MEMO
TO: Joint Procedure Committee
FROM: Mike Hagburg
RE: Rule 26, N.D.R.Civ.P., General Provisions Governing Discovery; Rule 510, N.D.R.Ev., Waiver of Privilege by Voluntary Disclosure
In September, the Committee approved changes to Rule 26 based on the federal "electronic discovery" amendments. During the discussion of the amendments, several members pointed out that the rule's new paragraph (b)(6) "safe harbor" provision might not be consistent with North Dakota's rules on privilege.
Rule 26(b)(6)(B) protects privilege claims under some circumstances when information is voluntarily produced in the course of discovery. One purpose of the provision is to protect privileged material inadvertently disclosed during large-scale production of electronic data. Under Rule 510, however, if material is voluntarily disclosed, any claim of privilege is waived.
Rule 510 is not based on a federal rule but on a uniform rule of evidence. The North Dakota Supreme Court has indicated that N.D.R.Ev. 511 needs to be applied when evaluating an alleged waiver of privilege through voluntary disclosure. Rule 511 states that "[a] claim of privilege is not defeated by a disclosure which was (1) compelled erroneously or (2) made without opportunity to claim the privilege."
In Farm Credit Bank v. Huether, 454 N.W.2d 710 (N.D. 1990), the North Dakota Supreme Court held that privilege was not waived when a party's lawyer inadvertently turned over a file containing privileged material. The court reasoned that, because the party itself had not had the opportunity to claim the privilege, the privilege did not disappear when the party's lawyer disclosed the material.
It is possible that Rule 26(b)(6)(B) is consistent with Rules 510 and 511 because when bulk electronic data is produced, such production is arguably "made without opportunity to claim the privilege." For the sake of clarity, however, staff has prepared a proposed amendment to Rule 510 that specifies that Rule 510 does not apply when Rule 26(b)(6)(B) applies. The proposed amendment is attached along with a version of Rule 26 that includes a cross-reference to Rule 510.
A member also suggested in September that Rule 26(b)(6)(B) may not be consistent with the new Rule 4.5 of the Rules of Professional Conduct. Rule 4.5(a), however, provides that "[a] lawyer who receives a document relating to the representation of the lawyer's client and knows or reasonably should know the document was inadvertently sent shall promptly notify the sender." This rule seems to compliment Rule 26(b)(6)(B). A copy of Rule 4.5 is attached for the Committee's reference.

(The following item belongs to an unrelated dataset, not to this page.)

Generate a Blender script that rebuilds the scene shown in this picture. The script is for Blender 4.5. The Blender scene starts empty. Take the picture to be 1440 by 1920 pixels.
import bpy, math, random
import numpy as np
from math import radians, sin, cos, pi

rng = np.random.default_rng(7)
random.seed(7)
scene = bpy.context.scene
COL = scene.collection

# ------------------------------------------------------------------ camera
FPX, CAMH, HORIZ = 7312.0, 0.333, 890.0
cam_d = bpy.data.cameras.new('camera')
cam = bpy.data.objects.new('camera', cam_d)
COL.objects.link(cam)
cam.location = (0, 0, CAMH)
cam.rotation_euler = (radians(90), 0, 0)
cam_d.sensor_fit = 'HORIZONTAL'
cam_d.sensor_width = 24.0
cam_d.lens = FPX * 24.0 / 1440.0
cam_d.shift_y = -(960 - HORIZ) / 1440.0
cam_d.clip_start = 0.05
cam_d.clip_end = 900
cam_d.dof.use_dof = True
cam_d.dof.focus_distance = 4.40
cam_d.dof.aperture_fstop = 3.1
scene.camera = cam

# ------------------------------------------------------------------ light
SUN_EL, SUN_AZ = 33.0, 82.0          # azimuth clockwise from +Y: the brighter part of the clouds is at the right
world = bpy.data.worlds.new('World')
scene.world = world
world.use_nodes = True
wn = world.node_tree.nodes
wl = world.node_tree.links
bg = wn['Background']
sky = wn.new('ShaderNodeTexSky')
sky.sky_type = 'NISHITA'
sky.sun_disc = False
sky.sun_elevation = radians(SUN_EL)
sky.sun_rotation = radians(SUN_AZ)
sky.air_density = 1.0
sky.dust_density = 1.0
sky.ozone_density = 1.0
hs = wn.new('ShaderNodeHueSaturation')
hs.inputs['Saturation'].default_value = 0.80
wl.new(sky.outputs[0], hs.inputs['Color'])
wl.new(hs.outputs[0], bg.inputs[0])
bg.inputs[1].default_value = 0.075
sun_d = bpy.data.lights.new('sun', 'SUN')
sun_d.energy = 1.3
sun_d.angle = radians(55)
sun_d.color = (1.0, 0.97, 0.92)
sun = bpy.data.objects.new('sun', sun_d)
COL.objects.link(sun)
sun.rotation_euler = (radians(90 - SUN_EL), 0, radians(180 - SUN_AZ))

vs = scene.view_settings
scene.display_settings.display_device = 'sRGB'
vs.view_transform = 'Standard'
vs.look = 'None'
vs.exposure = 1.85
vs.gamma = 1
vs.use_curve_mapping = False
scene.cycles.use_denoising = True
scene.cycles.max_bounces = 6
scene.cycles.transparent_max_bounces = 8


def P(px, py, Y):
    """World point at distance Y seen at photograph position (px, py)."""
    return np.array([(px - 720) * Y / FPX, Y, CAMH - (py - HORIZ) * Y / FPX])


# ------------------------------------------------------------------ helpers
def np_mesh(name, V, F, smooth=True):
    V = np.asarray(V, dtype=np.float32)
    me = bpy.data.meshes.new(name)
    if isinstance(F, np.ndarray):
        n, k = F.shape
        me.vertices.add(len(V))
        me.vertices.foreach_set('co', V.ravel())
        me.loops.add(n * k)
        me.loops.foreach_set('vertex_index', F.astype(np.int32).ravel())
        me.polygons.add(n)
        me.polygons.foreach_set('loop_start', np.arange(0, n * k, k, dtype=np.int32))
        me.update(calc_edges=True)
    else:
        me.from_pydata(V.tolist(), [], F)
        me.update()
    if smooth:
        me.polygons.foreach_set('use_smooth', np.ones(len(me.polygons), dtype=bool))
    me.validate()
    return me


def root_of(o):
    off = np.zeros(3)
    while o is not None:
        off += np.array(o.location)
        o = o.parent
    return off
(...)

In September, Judge Hagerty informed the Committee that the National Conference of Commissioners on Uniform State Laws were considering uniform rules on electronic discovery. The latest draft of these rules is attached. As is explained in the prefatory note to the draft, NCCUSL decided not to "reinvent the wheel" in developing electronic discovery rules: they based the uniform rules on the federal electronic discovery provisions. The uniform rules are interesting, however, because they stand alone as a "discrete set of rules applicable to the discovery of electronically-stored information" rather than being integrated into the general rules of discovery.
As was noted in September, staff did not present all of the federal electronic discovery amendments to the committee because some amendments dealt with discovery conferences and initial disclosure, which are not required under North Dakota's rules. The attached articles ("IT's Day in Court" and "Hitting the High Points of the New EDD Rules") point out that the federal amendments related to discovery conferences and pretrial disclosures are quite significant because they force the parties to be proactive about identifying and protecting electronically stored information that may be subject to discovery.
The Committee may wish to discuss whether, in the specific area of electronic discovery, initial disclosures and discovery conferences may be useful. Rules 4 and 5 of the draft Uniform Rules deal with conferences on electronically stored information and with pre-trial court orders on the discovery of such information and could be the basis of a stand-alone rule on electronic discovery conferences. In the alternative, the Committee may wish to discuss whether to revisit the issue of having initial disclosures and discovery conferences in all civil cases.